I will remember the deeds of the Lord; yes, I will remember your wonders of old. I will ponder all your work, and meditate on your mighty deeds. (Psalm 77:11-12 ESV)

In these two verses he uses three Hebrew words to describe what the Bible means when it speaks about meditation.

  1. The first thing we do when we meditate is “remember” the “deeds of the Lord” and His “wonders of old.” The person who meditates seeks to bring back to memory the truth he has read and/or the works of God he has known. He makes a conscious effort not to forget what he has read and learned in the scripture (ex. Psalm 63:6; 143:5).
  2. The second thing we do when we meditate is to “ponder” what we have read and learned from the scripture. The word literally means “to let resound.” It is used in Psalms 92:3 of the sound or tones of a musical instrument as it resonates. Consequently, we are to let the Word of God resonate/reverberate within us. Colossians 3:16 says it in a slightly different way...we are to let the Word of Christ dwell in us richly (i.e., be at home in us)!
  3. The third thing we do when we “meditate” is we muse and wonder and dwell on—think deeply about, the Word of God. This Hebrew word used literally means to murmur, mumble or talk to yourself. The Puritans thought of meditation as “preaching to yourself.” When we meditate we take the Word of God that we hear and read, we mull it over in our minds, and we then bring it to bear upon our lives in personal exhortations.

Put another way, Biblical meditation consists of: (1) recalling the truth of God as it is contained in the Scriptures (information), (2) reflecting upon that truth frequently (meditation), and (3) responding to God in thanksgiving, worship, and obedience as you consider that truth (application).

Meditation itself is really not that hard, but it takes discipline to see it happen in your life! There will always be something else to listen to, watch, or read to distract us from this vital spiritual practice.

Meditating on God’s Word allows the scripture to become part of our lives in tangible ways that affect the way we view the world around us.

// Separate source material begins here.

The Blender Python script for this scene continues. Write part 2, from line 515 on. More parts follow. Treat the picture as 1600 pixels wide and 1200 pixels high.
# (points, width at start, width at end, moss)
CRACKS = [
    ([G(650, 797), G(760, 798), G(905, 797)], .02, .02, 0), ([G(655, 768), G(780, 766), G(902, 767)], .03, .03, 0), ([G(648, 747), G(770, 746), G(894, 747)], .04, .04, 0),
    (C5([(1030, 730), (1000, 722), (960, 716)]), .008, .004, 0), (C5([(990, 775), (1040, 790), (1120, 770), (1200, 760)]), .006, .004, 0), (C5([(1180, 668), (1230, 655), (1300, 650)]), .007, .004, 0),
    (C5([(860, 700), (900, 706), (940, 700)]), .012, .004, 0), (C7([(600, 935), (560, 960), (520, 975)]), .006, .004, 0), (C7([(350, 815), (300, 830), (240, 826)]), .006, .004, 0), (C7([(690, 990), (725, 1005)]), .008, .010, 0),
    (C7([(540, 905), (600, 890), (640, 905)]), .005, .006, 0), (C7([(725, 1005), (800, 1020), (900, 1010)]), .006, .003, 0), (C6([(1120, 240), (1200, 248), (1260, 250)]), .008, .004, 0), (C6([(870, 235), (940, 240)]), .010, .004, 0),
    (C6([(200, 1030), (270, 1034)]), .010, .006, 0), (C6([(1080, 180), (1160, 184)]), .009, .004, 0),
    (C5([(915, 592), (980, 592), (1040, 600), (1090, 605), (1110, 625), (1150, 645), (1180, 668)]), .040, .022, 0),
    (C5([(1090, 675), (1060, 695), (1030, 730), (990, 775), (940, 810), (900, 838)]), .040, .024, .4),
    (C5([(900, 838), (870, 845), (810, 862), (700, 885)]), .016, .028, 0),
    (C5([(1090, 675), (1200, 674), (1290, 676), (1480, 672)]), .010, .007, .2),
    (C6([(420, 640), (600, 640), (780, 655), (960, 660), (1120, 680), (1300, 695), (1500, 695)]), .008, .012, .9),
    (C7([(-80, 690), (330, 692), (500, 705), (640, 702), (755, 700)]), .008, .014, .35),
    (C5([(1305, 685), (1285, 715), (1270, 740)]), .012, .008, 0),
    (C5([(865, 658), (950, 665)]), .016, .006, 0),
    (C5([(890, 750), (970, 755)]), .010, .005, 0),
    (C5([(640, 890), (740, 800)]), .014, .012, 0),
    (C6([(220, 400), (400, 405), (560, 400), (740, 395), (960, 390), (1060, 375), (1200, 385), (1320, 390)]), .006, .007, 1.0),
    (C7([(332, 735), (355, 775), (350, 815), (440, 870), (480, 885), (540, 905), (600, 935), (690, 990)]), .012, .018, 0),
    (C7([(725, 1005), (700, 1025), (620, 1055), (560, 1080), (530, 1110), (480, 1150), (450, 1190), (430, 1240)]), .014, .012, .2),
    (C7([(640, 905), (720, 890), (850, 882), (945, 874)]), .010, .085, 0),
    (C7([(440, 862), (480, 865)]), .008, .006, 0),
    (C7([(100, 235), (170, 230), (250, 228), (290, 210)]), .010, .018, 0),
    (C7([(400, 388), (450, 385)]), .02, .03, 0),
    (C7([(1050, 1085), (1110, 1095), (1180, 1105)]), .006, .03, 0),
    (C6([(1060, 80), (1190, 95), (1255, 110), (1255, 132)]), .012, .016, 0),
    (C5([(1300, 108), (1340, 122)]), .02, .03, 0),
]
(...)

It establishes a foundation in our lives for God to do an even greater work in us and through us. It empowers our lives by enabling us to see life from God’s point of view so we will make wise decisions that God can bless. It changes us from the inside out so that Christ is being formed in our lives.

Let me share a few practical thoughts about how to get started:

  1. Read the scripture every day and don’t rush to get through the text.
  2. Choose one or several scriptures from the passage you’ve read and put them in your notes app on your mobile device or write them on a card to carry with you.
  3. When you are riding to work, laying down at night for bed, have a few minutes during your break at work...instead of dialing up your latest playlist, firing up your computer to surf the web, turning on the TV for the latest news, or reading another mind-numbing magazine article, recall the scripture you’re considering and focus your mind on it during that time.
  4. Learn the practices of meditation...such as:: replace the pronouns and nouns with your name, ask what it teaches you about God, consider how it applies to your circumstances, take specific words in the verse(s) and ask deeper questions about them, think about how the original audience would have received those same words, turn the scripture into a song, read it out loud to yourself, pray the scripture back to God, find the promises, instructions, and exhortations that are given in the text, always ask yourself how the Gospel intersects with the passage, etc., etc.
  5. Read the text you are meditating on from different translations and look up any words you don’t understand.
  6. Look for a way each day to use what you learned from that particular scripture.
  7. Write down your thoughts about the scripture and save them for future reference.
  8. Don’t be discouraged if you miss a day or two. Pick up where you left off and keep developing the spiritual practice of meditating on God’s Word!